▶ _RAW DATA_:
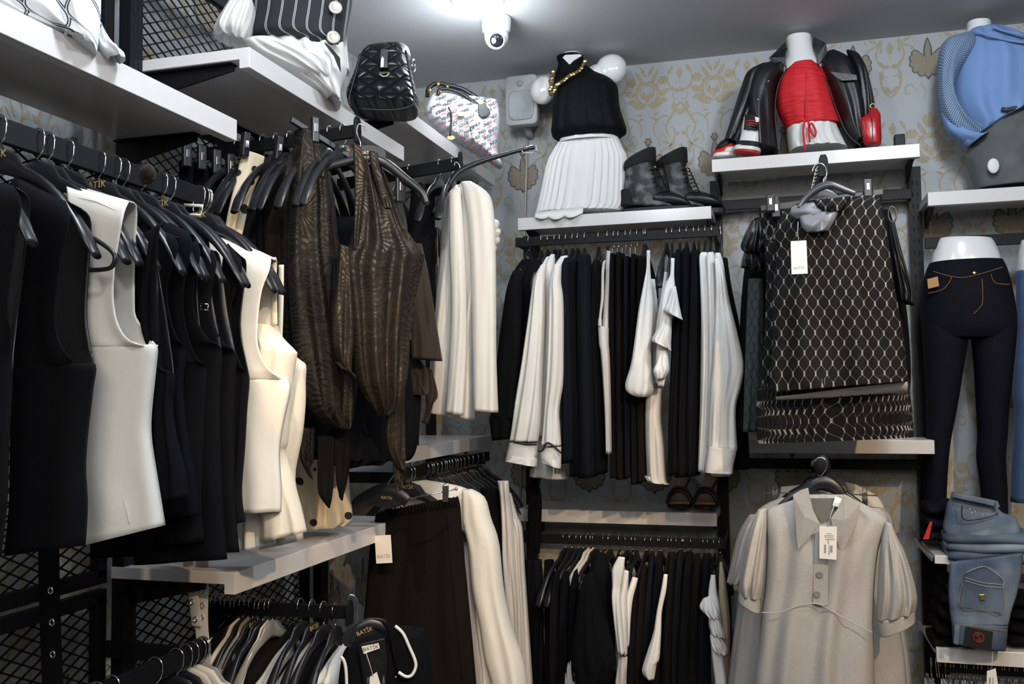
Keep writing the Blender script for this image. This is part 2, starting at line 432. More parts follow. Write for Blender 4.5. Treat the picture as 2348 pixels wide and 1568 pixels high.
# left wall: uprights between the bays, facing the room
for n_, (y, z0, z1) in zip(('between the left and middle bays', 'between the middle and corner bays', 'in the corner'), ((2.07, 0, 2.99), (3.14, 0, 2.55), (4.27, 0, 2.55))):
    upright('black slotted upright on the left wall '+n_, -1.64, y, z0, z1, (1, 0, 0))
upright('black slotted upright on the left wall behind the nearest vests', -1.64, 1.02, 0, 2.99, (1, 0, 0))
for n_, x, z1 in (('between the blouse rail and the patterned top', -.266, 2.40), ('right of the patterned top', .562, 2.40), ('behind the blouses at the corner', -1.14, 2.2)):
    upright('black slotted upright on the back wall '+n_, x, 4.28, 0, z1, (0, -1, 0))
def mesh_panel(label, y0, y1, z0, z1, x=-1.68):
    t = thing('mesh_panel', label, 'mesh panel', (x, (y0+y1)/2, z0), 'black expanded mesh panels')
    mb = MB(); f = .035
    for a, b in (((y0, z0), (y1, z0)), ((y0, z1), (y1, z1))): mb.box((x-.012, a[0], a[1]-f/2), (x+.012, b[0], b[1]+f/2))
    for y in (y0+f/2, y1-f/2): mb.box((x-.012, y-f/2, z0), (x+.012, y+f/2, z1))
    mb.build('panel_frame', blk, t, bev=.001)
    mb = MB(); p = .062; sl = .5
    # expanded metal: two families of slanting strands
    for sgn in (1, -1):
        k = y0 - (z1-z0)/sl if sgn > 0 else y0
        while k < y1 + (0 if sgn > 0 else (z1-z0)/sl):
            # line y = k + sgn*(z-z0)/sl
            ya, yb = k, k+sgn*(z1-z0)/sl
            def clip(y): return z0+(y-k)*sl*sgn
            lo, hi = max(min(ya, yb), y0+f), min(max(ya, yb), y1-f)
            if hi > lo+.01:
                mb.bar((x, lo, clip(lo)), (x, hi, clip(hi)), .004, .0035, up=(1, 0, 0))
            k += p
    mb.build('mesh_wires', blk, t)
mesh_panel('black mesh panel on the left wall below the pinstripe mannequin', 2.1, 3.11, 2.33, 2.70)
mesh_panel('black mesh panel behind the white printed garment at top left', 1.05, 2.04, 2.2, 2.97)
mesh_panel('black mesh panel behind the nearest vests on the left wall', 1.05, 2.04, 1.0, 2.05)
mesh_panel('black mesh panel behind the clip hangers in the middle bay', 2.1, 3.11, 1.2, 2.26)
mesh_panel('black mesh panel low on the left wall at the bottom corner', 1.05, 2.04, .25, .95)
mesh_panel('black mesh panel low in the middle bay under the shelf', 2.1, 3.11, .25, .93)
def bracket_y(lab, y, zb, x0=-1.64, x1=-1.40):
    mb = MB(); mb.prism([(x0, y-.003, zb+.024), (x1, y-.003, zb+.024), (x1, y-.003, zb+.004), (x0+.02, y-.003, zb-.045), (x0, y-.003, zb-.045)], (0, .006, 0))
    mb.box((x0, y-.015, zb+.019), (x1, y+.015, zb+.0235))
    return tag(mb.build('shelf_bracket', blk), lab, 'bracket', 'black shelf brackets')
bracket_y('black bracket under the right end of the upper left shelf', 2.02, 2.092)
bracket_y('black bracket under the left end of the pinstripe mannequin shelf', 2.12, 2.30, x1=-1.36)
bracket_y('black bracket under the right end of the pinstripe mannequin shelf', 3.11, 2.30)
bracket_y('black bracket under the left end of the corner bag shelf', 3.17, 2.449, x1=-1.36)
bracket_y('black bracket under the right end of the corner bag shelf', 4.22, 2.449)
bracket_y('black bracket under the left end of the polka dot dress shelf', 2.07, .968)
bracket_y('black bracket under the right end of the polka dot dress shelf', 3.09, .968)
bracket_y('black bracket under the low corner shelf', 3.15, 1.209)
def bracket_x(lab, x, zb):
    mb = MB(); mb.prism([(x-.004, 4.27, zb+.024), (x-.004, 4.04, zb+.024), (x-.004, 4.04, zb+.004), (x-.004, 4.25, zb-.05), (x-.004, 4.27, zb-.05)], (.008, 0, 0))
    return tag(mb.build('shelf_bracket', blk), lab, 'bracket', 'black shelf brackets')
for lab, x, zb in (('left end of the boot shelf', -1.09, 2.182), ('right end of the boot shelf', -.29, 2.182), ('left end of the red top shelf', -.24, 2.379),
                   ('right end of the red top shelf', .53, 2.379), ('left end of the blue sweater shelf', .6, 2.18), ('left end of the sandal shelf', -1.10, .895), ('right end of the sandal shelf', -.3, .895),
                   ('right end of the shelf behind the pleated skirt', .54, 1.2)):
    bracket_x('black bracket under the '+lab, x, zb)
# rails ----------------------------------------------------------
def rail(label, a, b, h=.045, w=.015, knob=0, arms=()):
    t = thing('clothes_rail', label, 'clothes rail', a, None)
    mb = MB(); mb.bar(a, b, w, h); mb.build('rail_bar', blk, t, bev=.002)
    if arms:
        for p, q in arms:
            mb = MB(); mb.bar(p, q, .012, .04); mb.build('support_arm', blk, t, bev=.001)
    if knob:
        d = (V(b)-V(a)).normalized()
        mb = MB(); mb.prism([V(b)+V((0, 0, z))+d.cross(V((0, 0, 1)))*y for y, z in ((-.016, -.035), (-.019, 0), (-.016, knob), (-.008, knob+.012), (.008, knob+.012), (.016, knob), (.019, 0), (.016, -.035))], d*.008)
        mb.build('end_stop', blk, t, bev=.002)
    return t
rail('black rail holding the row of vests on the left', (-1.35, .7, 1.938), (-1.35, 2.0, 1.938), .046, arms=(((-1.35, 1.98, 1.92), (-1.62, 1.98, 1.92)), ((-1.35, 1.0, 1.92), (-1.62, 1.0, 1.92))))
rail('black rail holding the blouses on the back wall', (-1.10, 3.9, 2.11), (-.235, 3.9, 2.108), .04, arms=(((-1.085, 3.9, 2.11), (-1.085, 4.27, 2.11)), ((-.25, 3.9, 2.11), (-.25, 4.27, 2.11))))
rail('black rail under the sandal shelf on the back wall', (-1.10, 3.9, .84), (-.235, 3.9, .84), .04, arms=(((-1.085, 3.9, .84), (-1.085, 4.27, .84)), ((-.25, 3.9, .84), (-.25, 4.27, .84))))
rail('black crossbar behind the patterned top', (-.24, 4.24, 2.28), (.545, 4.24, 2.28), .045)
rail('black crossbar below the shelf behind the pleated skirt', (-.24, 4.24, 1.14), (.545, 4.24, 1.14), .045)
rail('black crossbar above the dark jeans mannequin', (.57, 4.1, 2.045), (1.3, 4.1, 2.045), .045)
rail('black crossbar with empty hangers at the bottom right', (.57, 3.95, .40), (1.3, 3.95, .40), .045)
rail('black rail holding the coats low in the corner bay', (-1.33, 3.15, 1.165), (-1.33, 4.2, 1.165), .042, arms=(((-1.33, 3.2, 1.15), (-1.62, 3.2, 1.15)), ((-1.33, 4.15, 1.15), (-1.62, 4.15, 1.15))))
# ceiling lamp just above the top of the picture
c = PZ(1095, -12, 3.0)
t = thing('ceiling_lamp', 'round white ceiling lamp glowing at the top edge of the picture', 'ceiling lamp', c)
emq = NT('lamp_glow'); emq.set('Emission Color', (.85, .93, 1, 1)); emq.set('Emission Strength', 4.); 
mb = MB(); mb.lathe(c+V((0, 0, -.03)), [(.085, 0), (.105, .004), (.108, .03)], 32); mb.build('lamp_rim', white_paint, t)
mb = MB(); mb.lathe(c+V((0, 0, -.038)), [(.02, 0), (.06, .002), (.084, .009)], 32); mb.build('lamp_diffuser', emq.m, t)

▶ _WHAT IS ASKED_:
Copy all the data exactly as written, but skip any picture.

▶ _WRITTEN RESPONSE_:
Keep writing the Blender script for this image. This is part 2, starting at line 432. More parts follow. Write for Blender 4.5. Treat the picture as 2348 pixels wide and 1568 pixels high.
# left wall: uprights between the bays, facing the room
for n_, (y, z0, z1) in zip(('between the left and middle bays', 'between the middle and corner bays', 'in the corner'), ((2.07, 0, 2.99), (3.14, 0, 2.55), (4.27, 0, 2.55))):
    upright('black slotted upright on the left wall '+n_, -1.64, y, z0, z1, (1, 0, 0))
upright('black slotted upright on the left wall behind the nearest vests', -1.64, 1.02, 0, 2.99, (1, 0, 0))
for n_, x, z1 in (('between the blouse rail and the patterned top', -.266, 2.40), ('right of the patterned top', .562, 2.40), ('behind the blouses at the corner', -1.14, 2.2)):
    upright('black slotted upright on the back wall '+n_, x, 4.28, 0, z1, (0, -1, 0))
def mesh_panel(label, y0, y1, z0, z1, x=-1.68):
    t = thing('mesh_panel', label, 'mesh panel', (x, (y0+y1)/2, z0), 'black expanded mesh panels')
    mb = MB(); f = .035
    for a, b in (((y0, z0), (y1, z0)), ((y0, z1), (y1, z1))): mb.box((x-.012, a[0], a[1]-f/2), (x+.012, b[0], b[1]+f/2))
    for y in (y0+f/2, y1-f/2): mb.box((x-.012, y-f/2, z0), (x+.012, y+f/2, z1))
    mb.build('panel_frame', blk, t, bev=.001)
    mb = MB(); p = .062; sl = .5
    # expanded metal: two families of slanting strands
    for sgn in (1, -1):
        k = y0 - (z1-z0)/sl if sgn > 0 else y0
        while k < y1 + (0 if sgn > 0 else (z1-z0)/sl):
            # line y = k + sgn*(z-z0)/sl
            ya, yb = k, k+sgn*(z1-z0)/sl
            def clip(y): return z0+(y-k)*sl*sgn
            lo, hi = max(min(ya, yb), y0+f), min(max(ya, yb), y1-f)
            if hi > lo+.01:
                mb.bar((x, lo, clip(lo)), (x, hi, clip(hi)), .004, .0035, up=(1, 0, 0))
            k += p
    mb.build('mesh_wires', blk, t)
mesh_panel('black mesh panel on the left wall below the pinstripe mannequin', 2.1, 3.11, 2.33, 2.70)
mesh_panel('black mesh panel behind the white printed garment at top left', 1.05, 2.04, 2.2, 2.97)
mesh_panel('black mesh panel behind the nearest vests on the left wall', 1.05, 2.04, 1.0, 2.05)
mesh_panel('black mesh panel behind the clip hangers in the middle bay', 2.1, 3.11, 1.2, 2.26)
mesh_panel('black mesh panel low on the left wall at the bottom corner', 1.05, 2.04, .25, .95)
mesh_panel('black mesh panel low in the middle bay under the shelf', 2.1, 3.11, .25, .93)
def bracket_y(lab, y, zb, x0=-1.64, x1=-1.40):
    mb = MB(); mb.prism([(x0, y-.003, zb+.024), (x1, y-.003, zb+.024), (x1, y-.003, zb+.004), (x0+.02, y-.003, zb-.045), (x0, y-.003, zb-.045)], (0, .006, 0))
    mb.box((x0, y-.015, zb+.019), (x1, y+.015, zb+.0235))
    return tag(mb.build('shelf_bracket', blk), lab, 'bracket', 'black shelf brackets')
bracket_y('black bracket under the right end of the upper left shelf', 2.02, 2.092)
bracket_y('black bracket under the left end of the pinstripe mannequin shelf', 2.12, 2.30, x1=-1.36)
bracket_y('black bracket under the right end of the pinstripe mannequin shelf', 3.11, 2.30)
bracket_y('black bracket under the left end of the corner bag shelf', 3.17, 2.449, x1=-1.36)
bracket_y('black bracket under the right end of the corner bag shelf', 4.22, 2.449)
bracket_y('black bracket under the left end of the polka dot dress shelf', 2.07, .968)
bracket_y('black bracket under the right end of the polka dot dress shelf', 3.09, .968)
bracket_y('black bracket under the low corner shelf', 3.15, 1.209)
def bracket_x(lab, x, zb):
    mb = MB(); mb.prism([(x-.004, 4.27, zb+.024), (x-.004, 4.04, zb+.024), (x-.004, 4.04, zb+.004), (x-.004, 4.25, zb-.05), (x-.004, 4.27, zb-.05)], (.008, 0, 0))
    return tag(mb.build('shelf_bracket', blk), lab, 'bracket', 'black shelf brackets')
for lab, x, zb in (('left end of the boot shelf', -1.09, 2.182), ('right end of the boot shelf', -.29, 2.182), ('left end of the red top shelf', -.24, 2.379),
                   ('right end of the red top shelf', .53, 2.379), ('left end of the blue sweater shelf', .6, 2.18), ('left end of the sandal shelf', -1.10, .895), ('right end of the sandal shelf', -.3, .895),
                   ('right end of the shelf behind the pleated skirt', .54, 1.2)):
    bracket_x('black bracket under the '+lab, x, zb)
# rails ----------------------------------------------------------
def rail(label, a, b, h=.045, w=.015, knob=0, arms=()):
    t = thing('clothes_rail', label, 'clothes rail', a, None)
    mb = MB(); mb.bar(a, b, w, h); mb.build('rail_bar', blk, t, bev=.002)
    if arms:
        for p, q in arms:
            mb = MB(); mb.bar(p, q, .012, .04); mb.build('support_arm', blk, t, bev=.001)
    if knob:
        d = (V(b)-V(a)).normalized()
        mb = MB(); mb.prism([V(b)+V((0, 0, z))+d.cross(V((0, 0, 1)))*y for y, z in ((-.016, -.035), (-.019, 0), (-.016, knob), (-.008, knob+.012), (.008, knob+.012), (.016, knob), (.019, 0), (.016, -.035))], d*.008)
        mb.build('end_stop', blk, t, bev=.002)
    return t
rail('black rail holding the row of vests on the left', (-1.35, .7, 1.938), (-1.35, 2.0, 1.938), .046, arms=(((-1.35, 1.98, 1.92), (-1.62, 1.98, 1.92)), ((-1.35, 1.0, 1.92), (-1.62, 1.0, 1.92))))
rail('black rail holding the blouses on the back wall', (-1.10, 3.9, 2.11), (-.235, 3.9, 2.108), .04, arms=(((-1.085, 3.9, 2.11), (-1.085, 4.27, 2.11)), ((-.25, 3.9, 2.11), (-.25, 4.27, 2.11))))
rail('black rail under the sandal shelf on the back wall', (-1.10, 3.9, .84), (-.235, 3.9, .84), .04, arms=(((-1.085, 3.9, .84), (-1.085, 4.27, .84)), ((-.25, 3.9, .84), (-.25, 4.27, .84))))
rail('black crossbar behind the patterned top', (-.24, 4.24, 2.28), (.545, 4.24, 2.28), .045)
rail('black crossbar below the shelf behind the pleated skirt', (-.24, 4.24, 1.14), (.545, 4.24, 1.14), .045)
rail('black crossbar above the dark jeans mannequin', (.57, 4.1, 2.045), (1.3, 4.1, 2.045), .045)
rail('black crossbar with empty hangers at the bottom right', (.57, 3.95, .40), (1.3, 3.95, .40), .045)
rail('black rail holding the coats low in the corner bay', (-1.33, 3.15, 1.165), (-1.33, 4.2, 1.165), .042, arms=(((-1.33, 3.2, 1.15), (-1.62, 3.2, 1.15)), ((-1.33, 4.15, 1.15), (-1.62, 4.15, 1.15))))
# ceiling lamp just above the top of the picture
c = PZ(1095, -12, 3.0)
t = thing('ceiling_lamp', 'round white ceiling lamp glowing at the top edge of the picture', 'ceiling lamp', c)
emq = NT('lamp_glow'); emq.set('Emission Color', (.85, .93, 1, 1)); emq.set('Emission Strength', 4.); 
mb = MB(); mb.lathe(c+V((0, 0, -.03)), [(.085, 0), (.105, .004), (.108, .03)], 32); mb.build('lamp_rim', white_paint, t)
mb = MB(); mb.lathe(c+V((0, 0, -.038)), [(.02, 0), (.06, .002), (.084, .009)], 32); mb.build('lamp_diffuser', emq.m, t)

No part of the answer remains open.